The audience learns that Caiman wants to regain his memories and his original head. From there, the anime moves from one absurd violent event to the next. Though there are brief details provided about The Hole and the sorcerer’s world, there isn’t much to understand the overall logic of the story universe. This is where the anime initially threw me off. Within episode one, I’m watching this big lizard man shove a person in his mouth, to then see another adult inside that lizard man’s mouth, to then see another dude shoot black smoke out of his hands, to then see another dude do the same thing and turn a person into a bug. 

Dorohedoro offers its exposition briefly and without any lingering. If one follows and keeps track, they’ll pick up on the fact that the black smoke is meant to represent the release of magic. Sorcerers throughout the show display different magical abilities; there’s the guy who can turn people into bugs, while there’s another who can spring mushrooms to life (and even turn people into mushrooms). 

All of this is a lot to take in for a viewer going in blind. Dorohedoro counts on its audience to trust the experience; that no matter how odd things may get, how little is shared in context, or how fast the narrative may move, they will continue to follow through with the story. 

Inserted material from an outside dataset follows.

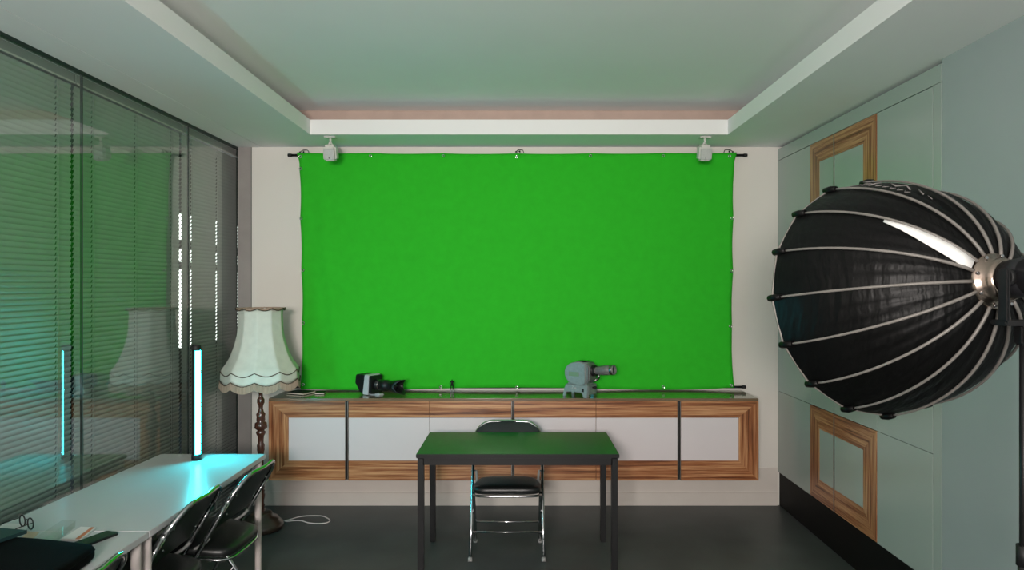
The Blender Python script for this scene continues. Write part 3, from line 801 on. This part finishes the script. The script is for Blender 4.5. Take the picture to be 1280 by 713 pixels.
for k in range(NR):
    b = BM(); tube(b, [rib_pt(ang[k], t, .006) for t in [i / 20 for i in range(20)]], [.0058 - .0018 * i / 19 for i in range(20)], 8); r_ = obj('rib', b, 'rib', sbx, True)
    b = BM(); p0, p1, p2 = rib_pt(ang[k], .93, .007), rib_pt(ang[k], .97, .008), rib_pt(ang[k], 1.01, .006)
    tube(b, [p0, p1, p2], [.010, .013, .012], 8); obj('corner_pocket', b, 'nyl', r_, True)
b = BM()       # highlight streak beside the hub, modelled as a white sheet between two ribs
ka = next(k for k in range(NR) if abs(ang[k] - (PI / 2 + 2 * PI * GLINT / NR)) < .01)
fl = [(.02, .04, .96), (.09, .08, .95), (.17, .30, .95), (.25, .46, .95), (.33, .62, .95), (.41, .76, .95), (.50, .87, .95)]
rows = [[b.verts.new(rib_pt(ang[ka], t, .004).lerp(rib_pt(ang[ka] + 2 * PI / NR, t, .004), s) + (rib_pt(ang[ka] + PI / NR, t, .012) - rib_pt(ang[ka] + PI / NR, t, 0.)) * .4) for s in (s0, .5 * (s0 + s1), s1)] for t, s0, s1 in fl]
for p, q in zip(rows, rows[1:]):
    for i in (0, 1): b.faces.new((p[i], p[i + 1], q[i + 1], q[i])).smooth = True
fo = obj('glint_streak', b, 'glint', sbx, True); so = fo.modifiers.new('thickness', 'SOLIDIFY'); so.thickness = .002
fo['label'] = 'white sheet shaped as a highlight streak'
# white print on the upper panel
b = BM()
def pp(u, v):     # u along the panel from the rim, v across
    A = rib_pt(ang[15], 1 - u, .007).lerp(rib_pt(ang[15] + 2 * PI / NR, 1 - u, .007), v); return A + Vector((0, 0, .004))
def st(pts, r=.0022): tube(b, [pp(u, v) for u, v in pts], r, 5)
st([(.06, .78), (.13, .78)], .004); st([(.15, .55), (.16, .40), (.22, .36), (.22, .60), (.15, .60)], .0025)
for j in range(7):
    u = .17 + j * .042; st([(u, .32), (u + .018, .18), (u + .03, .30)], .0016)
st([(.27, .62), (.34, .44), (.36, .66), (.42, .46)], .003); st([(.44, .62), (.50, .46)], .0026); st([(.52, .5), (.56, .42)], .0016)
obj('print', b, 'faint', shell, True)
# hub and lamp head
def ring_mesh(prof, n=36):
    b = BM(); lathe(b, prof, n, H); return b
obj('mounting_ring', ring_mesh([(.068, .02), (.088, .012), (.090, 0), (.086, -.012), (.072, -.018), (.068, -.035), (.064, -.05), (.058, -.052)]), 'hub', sbx, True)
for k in range(8):
    a = 2 * PI * k / 8 + .3; b = BM(); c = H @ Vector((.081 * math.cos(a), .081 * math.sin(a), -.012))
    tube(b, [c, c - ax * .008], .005, 8); obj('screw', b, 'chrome', sbx, True)
hd = obj('lamp_head', ring_mesh([(.05, -.045), (.056, -.05), (.056, -.066), (.059, -.068), (.059, -.11), (.057, -.112), (.057, -.118), (.059, -.12), (.059, -.30), (.05, -.31), (.02, -.312)]), 'headm', sbx, True)
b = BM(); box(b, (-.02, -.03, 0), (.02, .03, .002)); b.transform(Matrix.Translation((0, 0, 0))); b.free()
b = BM(); c = H @ Vector((-.03, .02, -.0)); 
for a in (2.7, 3.3): 
    c = H @ Vector((.0565 * math.cos(a), .0565 * math.sin(a), -.058)); tube(b, [c - upv * .006, c + upv * .006], .0022, 6)
obj('marking', b, 'brass', hd, True)
yk0 = H @ Vector((0, 0, -.098))
b = BM()
for s in (-1, 1):
    q = yk0 + rt * s * .075
    tube(b, [yk0 + rt * s * .055, q], .026, 16); box(b, q + Vector((-.006, -.021, -.13)), q + Vector((.006, .021, .026)), .004)
q0, q1 = yk0 - rt * .075, yk0 + rt * .075
lo, hi = Vector((min(q0.x, q1.x) - .006, min(q0.y, q1.y) - .017, yk0.z - .142)), Vector((max(q0.x, q1.x) + .006, max(q0.y, q1.y) + .017, yk0.z - .126)); box(b, lo, hi, .004)
obj('yoke', b, 'brub', sbx, True)
px_, py_ = yk0.x, yk0.y
b = BM(); tube(b, [(px_, py_, .62), (px_, py_, yk0.z - .13)], .0125, 14); box(b, (px_ - .02, py_ - .02, yk0.z - .20), (px_ + .02, py_ + .02, yk0.z - .14), .006); obj('pole', b, 'deskm', sbx, True)
b = BM(); tube(b, [(px_, py_, .10), (px_, py_, .95)], .0165, 14); obj('lower_pole', b, 'brub', sbx, True)
for zc in (.95, .62):
    b = BM(); tube(b, [(px_, py_, zc - .03), (px_, py_, zc + .03)], .021, 14); tube(b, [(px_, py_, zc), (px_ - .0, py_ - .05, zc)], .006, 8); tube(b, [(px_, py_ - .045, zc), (px_, py_ - .06, zc)], .016, 10); obj('clamp', b, 'brub', sbx, True)
for k in range(3):
    a = 2 * PI * k / 3 + .9; d = Vector((math.cos(a), math.sin(a), 0)); o0 = Vector((px_, py_, 0))
    b = BM(); tube(b, [o0 + d * .02 + Vector((0, 0, .62)), o0 + d * .44 + Vector((0, 0, .014))], .011, 10); tube(b, [o0 + d * .018 + Vector((0, 0, .14)), o0 + d * .30 + Vector((0, 0, .215))], .007, 8); lg = obj('leg', b, 'brub', sbx, True)
    b = BM(); tube(b, [o0 + d * .435 + Vector((0, 0, .02)), o0 + d * .455 + Vector((0, 0, .0))], .014, 10); obj('rubber_foot', b, 'rubber', lg, True)

# ------------------------------------------------------------------ things on the near white table
def flat(name, quad, z0, z1, m, label, cat):
    b = BM(); c = sum((Vector(q) for q in quad), Vector()) / 4
    prism(b, [(q.x - c.x, q.y - c.y) for q in quad], 2, 0, z1 - z0, .0006)
    return meshthing(name, b, m, label, cat, (c.x, c.y, z0))
q = [on(-14, 668, TT), on(28, 668, TT), on(38, 656, TT), on(6, 655, TT)]
flat('paper_sheet', q, TT, TT + .002, 'paper', 'white printed paper under the black glasses at the left edge', 'paper')
gl = thing('glasses', 'black round-framed glasses standing on the paper by the blind', 'glasses', on(33, 661, TT + .0021))
gp = Vector((0, 0, 0))
dl = Vector((.86, -.51, 0)); nf = Vector((-.51, -.86, 0))
cs = [dl * -.034 + Vector((0, 0, .026)), dl * .034 + Vector((0, 0, .026))]
for c in cs:
    pts = [c + dl * .0235 * math.cos(a) + Vector((0, 0, 1)) * .0225 * math.sin(a) for a in [2 * PI * k / 28 for k in range(28)]]
    b = BM(); tube(b, pts,   .0028, 6, True); rm = obj('rim', b, 'brub', gl)
    b = BM(); cv_ = b.verts.new(c); vs = [b.verts.new(p) for p in pts]
    for k in range(28): b.faces.new((vs[k], vs[(k + 1) % 28], cv_))
    obj('lens', b, 'eyeg', rm)
b = BM(); tube(b, catmull([cs[0] + dl * .0235 + Vector((0, 0, .006)), Vector((0, 0, .037)) - nf * .003, cs[1] - dl * .0235 + Vector((0, 0, .006))], 5), .002, 6); obj('bridge', b, 'brub', gl)
for s, c in ((-1, cs[0]), (1, cs[1])):
    h = c + dl * s * .0245 + Vector((0, 0, .008)); b = BM()
    tube(b, catmull([h, h + nf * .05 + Vector((0, 0, -.004)), h + nf * .10 + Vector((0, 0, -.014)), h + nf * .135 + Vector((0, 0, -.031))], 5), .0018, 6); obj('temple', b, 'brub', gl)
q = [on(20, 683, TT), on(33, 683, TT), on(49, 666.5, TT), on(34, 665, TT)]
flat('tan_card', q, TT, TT + .0025, 'tan', 'small tan card between the glasses and the clear plastic tray', 'card')
# notebook with orange band
q = [on(76, 676.5, TT), on(101, 677.5, TT), on(120, 662, TT), on(101, 661, TT)]
c = sum(q, Vector()) / 4
nb2 = thing('banded_notebook', 'cream notebook with an orange stripe left of the phone', 'notebook', (c.x, c.y, TT))
b = BM(); prism(b, [(v.x, v.y) for v in q], 2, TT, TT + .008, .001); obj('pages', b, 'paper', nb2, True)
def mixq(a, b_): return q[0].lerp(q[1], a).lerp(q[3].lerp(q[2], a), b_)
b = BM(); prism(b, [(v.x, v.y) for v in (mixq(.70, .02), mixq(.92, .02), mixq(.92, .98), mixq(.70, .98))], 2, TT + .008, TT + .0088); obj('orange_stripe', b, 'orange', nb2, True)
# clear tray
c = on(70, 668, TT); tr = thing('plastic_tray', 'clear plastic tray lying between the glasses and the striped notebook', 'tray', (c.x, c.y, TT), 0)
b = BM(); q = [on(40, 684, TT), on(62, 685, TT), on(94, 660, TT), on(78, 659, TT)]
cq = sum(q, Vector()) / 4; hgt = .028
lo_ = [b.verts.new((v.x, v.y, TT + .0005)) for v in q]; hi_ = [b.verts.new((cq.x + (v.x - cq.x) * 1.04, cq.y + (v.y - cq.y) * 1.04, TT + hgt)) for v in q]
li_ = [b.verts.new((cq.x + (v.x - cq.x) * .98, cq.y + (v.y - cq.y) * .98, TT + .002)) for v in q]; hi2 = [b.verts.new((cq.x + (v.x - cq.x) * 1.02, cq.y + (v.y - cq.y) * 1.02, TT + hgt)) for v in q]
b.faces.new(lo_); b.faces.new(li_)
for k in range(4):
    j = (k + 1) % 4; b.faces.new((lo_[k], lo_[j], hi_[j], hi_[k])); b.faces.new((li_[k], li_[j], hi2[j], hi2[k])); b.faces.new((hi_[k], hi_[j], hi2[j], hi2[k]))
obj('tray_shell', b, 'clear', tr, True)
# phone
an = 1.2; c = Vector((-1.682, 2.695, TT))
ph = thing('phone', 'black smartphone lying on the white table right of the striped notebook', 'phone', (c.x, c.y, TT), an)
b = BM(); prism(b, rrect(.152, .073, .012, 4), 2, 0, .0085, .002); obj('body', b, 'brub', ph)
b = BM(); prism(b, rrect(.142, .065, .008, 4), 2, .0085, .009); obj('screen', b, 'screen', ph)
# black bag and teal folder
bgp = Vector((-1.80, 2.34, TT))
bg = thing('black_bag', 'soft black bag lying on the near white table, bottom left corner', 'bag', bgp)
ol = [(-1.562, 2.487), (-1.550, 2.41), (-1.540, 2.30), (-1.545, 2.17), (-1.60, 2.15), (-2.05, 2.15), (-2.10, 2.20), (-2.10, 2.50), (-2.06, 2.56), (-1.86, 2.553), (-1.60, 2.515)]
oc = [(p.x - bgp.x, p.y - bgp.y) for p in catmull([Vector((x, y, 0)) for x, y in ol], 4, True)]
def mpg(u, v, h):
    return Vector((u, v, .0325 + h + (.006 * math.sin(u * 8 + v * 7 + 1) if h > .01 else 0)))
b = BM(); t_ = [(0., 1.), (.5, .99), (.9, .95), (.965, .85), (.99, .6), (1., .1), (1., -.5), (.985, -.85), (.95, -1.), (0., -1.)]
rings = []
for sc_, h in t_: rings.append([b.verts.new(mpg(0, 0, h * .032))] if sc_ == 0 else [b.verts.new(mpg(u * sc_, v * sc_, h * .032)) for u, v in oc])
for p, q in zip(rings, rings[1:]):
    for k in range(len(oc)):
        m = (k + 1) % len(oc)
        vs = (p[0], q[k], q[m]) if len(p) == 1 else (p[k], q[0], p[m]) if len(q) == 1 else (p[k], q[k], q[m], p[m])
        b.faces.new(vs).smooth = True
obj('bag_body', b, 'bag', bg)
b = BM(); tube(b, [mpg(u * 1.0, v * 1.0, .004) for u, v in oc], .0028, 6, True); obj('zip_seam', b, 'bag', bg)
zf = TT + .074
flat('teal_folder', [Vector((v.x, v.y, 0)) for v in (on(34, 667, zf), on(-55, 659, zf), on(-75, 690, zf), on(-4, 680, zf))], zf - .001, zf + .012, 'tealm', 'dark teal folder lying on top of the black bag at the left edge', 'folder')

# ------------------------------------------------------------------ light, world, camera
w = bpy.data.worlds.new('night'); bpy.context.scene.world = w; w.use_nodes = True
w.node_tree.nodes['Background'].inputs[0].default_value = (.02, .03, .035, 1); w.node_tree.nodes['Background'].inputs[1].default_value = 1.
def area(name, loc, rot, sx, sy, power, col):
    l = bpy.data.lights.new(name, 'AREA'); l.shape = 'RECTANGLE'; l.size = sx; l.size_y = sy; l.energy = power; l.color = col
    o = bpy.data.objects.new(name, l); C.objects.link(o); o.location = loc; o.rotation_euler = rot; return o
k_ = area('key_lamp', (-.5, -1.6, 2.0), (math.radians(90), 0, math.radians(-4)), .9, .6, 112, (1, .92, .87)); k_.data.spread = math.radians(120)
area('ceiling_fill', (.6, -1.9, 1.9), (PI, 0, 0), .5, .5, 34, (1, .9, .86))  # unseen lamp added behind the camera to brighten the ceiling
area('rear_fill', (0, YR + .05, 1.6), (math.radians(90), 0, 0), 2.6, 1.8, 24, (.95, 1, 1))  # unseen fill added before the solid rear wall, no window there

cam = bpy.data.cameras.new('camera'); co = bpy.data.objects.new('camera', cam); C.objects.link(co)
co.location = (0, 0, EYE); co.rotation_euler = (PI / 2, 0, 0)
cam.sensor_fit = 'HORIZONTAL'; cam.sensor_width = 36; cam.lens = 36 * F / 1280; cam.shift_x = -(CX - 640) / 1280; cam.shift_y = (CY - 356.5) / 1280
cam.clip_start = .05
sc = bpy.context.scene; sc.camera = co
sc.view_settings.view_transform = 'Standard'; sc.view_settings.look = 'None'; sc.view_settings.gamma = 1; sc.view_settings.exposure = -.2
sc.view_settings.use_curve_mapping = False
sc.cycles.max_bounces = 12; sc.cycles.transparent_max_bounces = 24; sc.cycles.sample_clamp_indirect = 6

At first I found myself confused about how magic worked in this universe and why there was a separation of humans and sorcerers. However, what got me scratching my head the most was the use of masks. Many of these points become clearer in time, whether there are specific story details to provide clarity or one connects the dots themselves – but there really isn’t anything that clarifies the uses of masks in Dorohedoro. Some folks have a partial mask over their mouth; other folks have full head coverings that look like animals or other objects (like a skull). My favorite character Shin has a mask that looks like a heart.

For the audience, the masks make for some wacky and badass visuals – which speaks to one of Dorohedoro’s greatest strengths. This show is wonderful to look at. Not the sort of wonderful that is soothing, but the kind that is an Alice in Wonderland-esque trip laced with extra drugs. From a plethora of color to all the bizarre masks and intriguing locales, the world of Dorehedoro is a fantastic rush. 

Along with the fun visuals, the story ends up further developing, offering depth to its central premise. Caiman’s hunt to find the sorcerer that changed him ends up branching off into a greater conspiracy; while he as a character is fun to tag besides, it is the cast that surrounds him that really shines. There’s particular focus on one group involving Shin, his partner Noi, and En that is really intriguing to follow. To accompany the ever-escalating suspense is a good dose of violence. Dorohedoro’s violence ranges from, “That’s brutal” to “OH %$#@ that’s nasty!” Shin uses a hammer in combat and also has a unique magic ability to separate limbs and well… the gruesome level is a pretty brutal. 

When making the decision to stop questioning world logic, allowing myself to be present in the narrative, I began to embrace the show’s chaotic nature. I stopped asking what purpose the masks served and just learned to accept them as part of the world and people’s identities. Rather than ponder why the human world was the way it was, I found myself discovering the answer a few episodes later. And though that “ah ha!” moment was nice when it arrived, I found myself already on board for the next round of craziness to come. 

There is a freeing sense giving one’s self over to Dorohedoro. Though it may provoke some confusion from its audience, it is a show meant to be rolled with. There’s plenty to wonder and observe regarding characters and plot, but Dorohedoro is best experienced when the viewer accepts all the oddities at face value.

Dorohedoro’s first episode is a fun tease – it lures one in with interesting visuals and immediate action, while also displaying a small taste of the weirdness to come. If one allows themselves to go with the flow – to accept the general premise, to not question the world and bizarreness too much – they will discover one hell of a gem. From the escalating mystery and surrealness, to the fun characters and unique settings, this is an anime for those in need of something a little stranger. This is a show that thrives on madness.